Nous voulons pour cette démarche associer des sensibilités diverses : communistes, socialistes, libertaires, mais aussi des formes plus nouvelles de radicalisme social, écologiste, culturel et politique.

Loin d’un débat politique en chambre, notre unité et nos perspectives communes viendront de nos combats contre les dégâts du libéralisme. Alors que tous les jours celui-ci détruit les solidarités sociales, les espaces de résistances, nous avons la responsabilité de répondre en termes de luttes sociales et de contre-propositions positives, qui donnent l’idée de cet autre monde que nous voulons. Ce sont des luttes en commun qu’il nous faut aujourd’hui, des luttes qui permettent de résister et de construire l’espace politique pour cette gauche radicale, sociale, féministe et écologique que nous voulons.

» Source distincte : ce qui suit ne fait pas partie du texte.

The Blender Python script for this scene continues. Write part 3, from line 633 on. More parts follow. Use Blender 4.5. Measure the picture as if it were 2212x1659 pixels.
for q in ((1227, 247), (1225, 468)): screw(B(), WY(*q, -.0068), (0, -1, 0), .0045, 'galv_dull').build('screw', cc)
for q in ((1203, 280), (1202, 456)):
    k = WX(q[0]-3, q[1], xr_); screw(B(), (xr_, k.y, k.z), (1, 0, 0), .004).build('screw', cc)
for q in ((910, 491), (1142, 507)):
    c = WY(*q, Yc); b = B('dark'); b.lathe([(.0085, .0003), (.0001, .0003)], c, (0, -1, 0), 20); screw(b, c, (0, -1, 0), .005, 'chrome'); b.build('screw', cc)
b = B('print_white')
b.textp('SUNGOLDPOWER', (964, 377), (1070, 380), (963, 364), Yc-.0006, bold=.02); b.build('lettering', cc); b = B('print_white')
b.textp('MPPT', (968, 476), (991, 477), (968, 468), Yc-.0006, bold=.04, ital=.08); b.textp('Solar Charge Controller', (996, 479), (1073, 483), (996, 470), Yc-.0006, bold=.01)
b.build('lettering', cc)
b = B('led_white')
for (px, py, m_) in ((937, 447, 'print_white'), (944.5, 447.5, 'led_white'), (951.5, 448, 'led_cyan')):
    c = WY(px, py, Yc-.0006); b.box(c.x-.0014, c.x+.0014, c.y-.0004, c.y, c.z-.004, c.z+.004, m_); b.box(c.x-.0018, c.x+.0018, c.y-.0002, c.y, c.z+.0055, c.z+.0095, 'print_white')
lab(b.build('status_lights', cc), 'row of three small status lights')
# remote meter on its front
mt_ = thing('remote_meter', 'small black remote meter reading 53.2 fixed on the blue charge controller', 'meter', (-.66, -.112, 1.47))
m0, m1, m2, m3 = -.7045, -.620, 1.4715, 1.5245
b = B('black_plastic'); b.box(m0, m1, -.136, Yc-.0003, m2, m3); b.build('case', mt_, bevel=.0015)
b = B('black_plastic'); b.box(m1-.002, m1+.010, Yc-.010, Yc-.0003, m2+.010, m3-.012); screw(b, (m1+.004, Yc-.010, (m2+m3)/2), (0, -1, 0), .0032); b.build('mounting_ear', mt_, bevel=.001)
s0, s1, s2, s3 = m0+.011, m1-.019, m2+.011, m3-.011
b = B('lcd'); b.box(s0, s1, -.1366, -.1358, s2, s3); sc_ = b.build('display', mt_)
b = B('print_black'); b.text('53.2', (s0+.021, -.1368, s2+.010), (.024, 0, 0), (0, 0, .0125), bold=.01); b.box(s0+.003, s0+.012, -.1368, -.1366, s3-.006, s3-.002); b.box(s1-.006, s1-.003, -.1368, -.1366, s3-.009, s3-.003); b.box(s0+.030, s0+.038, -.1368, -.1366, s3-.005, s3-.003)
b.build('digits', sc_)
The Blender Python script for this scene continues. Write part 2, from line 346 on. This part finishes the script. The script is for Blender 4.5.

Ce projet, nous avons commencé à le faire vivre. Il est nécessaire de l’élargir dans le sens d’une coordination nationale des forces, et des individus qui veulent aller dans ce sens. Toutefois, notre engagement passé dans la Convention pour une Alternative Progressiste nous fait réfléchir aux conditions d’une coordination. Nous devons éviter deux pièges : le cartel de forces existantes sans réelles perspectives stratégiques et celui d’une organisation prématurée, "autoproclamée". Le débat d’orientation ne prendra tout son sens qu’en allant de pair avec la définition d’une nouvelle pratique politique et de nouvelles formes de structuration politique.